Records with scene code
☆ ☆ ☆ ☆ ☆ ☆ ☆

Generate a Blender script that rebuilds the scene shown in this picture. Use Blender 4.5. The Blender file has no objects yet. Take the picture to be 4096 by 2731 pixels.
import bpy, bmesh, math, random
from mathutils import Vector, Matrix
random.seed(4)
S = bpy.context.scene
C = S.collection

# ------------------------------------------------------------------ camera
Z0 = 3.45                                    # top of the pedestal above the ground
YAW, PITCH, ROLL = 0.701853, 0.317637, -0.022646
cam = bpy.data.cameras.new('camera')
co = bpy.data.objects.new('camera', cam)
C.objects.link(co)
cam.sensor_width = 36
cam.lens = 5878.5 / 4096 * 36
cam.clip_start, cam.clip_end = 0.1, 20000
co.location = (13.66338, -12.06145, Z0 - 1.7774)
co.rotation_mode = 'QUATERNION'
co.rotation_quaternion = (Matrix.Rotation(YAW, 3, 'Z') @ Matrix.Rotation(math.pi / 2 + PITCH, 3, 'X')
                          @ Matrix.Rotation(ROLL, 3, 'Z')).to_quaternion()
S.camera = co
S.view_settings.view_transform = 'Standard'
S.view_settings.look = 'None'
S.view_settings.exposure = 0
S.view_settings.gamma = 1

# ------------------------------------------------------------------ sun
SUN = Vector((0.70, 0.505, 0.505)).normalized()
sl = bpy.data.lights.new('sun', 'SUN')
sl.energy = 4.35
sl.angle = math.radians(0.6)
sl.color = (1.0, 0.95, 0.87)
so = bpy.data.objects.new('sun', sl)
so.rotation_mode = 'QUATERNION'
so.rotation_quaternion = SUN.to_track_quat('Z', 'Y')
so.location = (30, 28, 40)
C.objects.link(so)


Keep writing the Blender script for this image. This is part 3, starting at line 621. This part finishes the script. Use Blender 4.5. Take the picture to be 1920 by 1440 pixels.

☆ ☆ ☆ ☆ ☆ ☆ ☆

To do: All of the entries above must be quoted exactly.

Correct answer:
Generate a Blender script that rebuilds the scene shown in this picture. Use Blender 4.5. The Blender file has no objects yet. Take the picture to be 4096 by 2731 pixels.
import bpy, bmesh, math, random
from mathutils import Vector, Matrix
random.seed(4)
S = bpy.context.scene
C = S.collection

# ------------------------------------------------------------------ camera
Z0 = 3.45                                    # top of the pedestal above the ground
YAW, PITCH, ROLL = 0.701853, 0.317637, -0.022646
cam = bpy.data.cameras.new('camera')
co = bpy.data.objects.new('camera', cam)
C.objects.link(co)
cam.sensor_width = 36
cam.lens = 5878.5 / 4096 * 36
cam.clip_start, cam.clip_end = 0.1, 20000
co.location = (13.66338, -12.06145, Z0 - 1.7774)
co.rotation_mode = 'QUATERNION'
co.rotation_quaternion = (Matrix.Rotation(YAW, 3, 'Z') @ Matrix.Rotation(math.pi / 2 + PITCH, 3, 'X')
                          @ Matrix.Rotation(ROLL, 3, 'Z')).to_quaternion()
S.camera = co
S.view_settings.view_transform = 'Standard'
S.view_settings.look = 'None'
S.view_settings.exposure = 0
S.view_settings.gamma = 1

# ------------------------------------------------------------------ sun
SUN = Vector((0.70, 0.505, 0.505)).normalized()
sl = bpy.data.lights.new('sun', 'SUN')
sl.energy = 4.35
sl.angle = math.radians(0.6)
sl.color = (1.0, 0.95, 0.87)
so = bpy.data.objects.new('sun', sl)
so.rotation_mode = 'QUATERNION'
so.rotation_quaternion = SUN.to_track_quat('Z', 'Y')
so.location = (30, 28, 40)
C.objects.link(so)


Keep writing the Blender script for this image. This is part 3, starting at line 621. This part finishes the script. Use Blender 4.5. Take the picture to be 1920 by 1440 pixels.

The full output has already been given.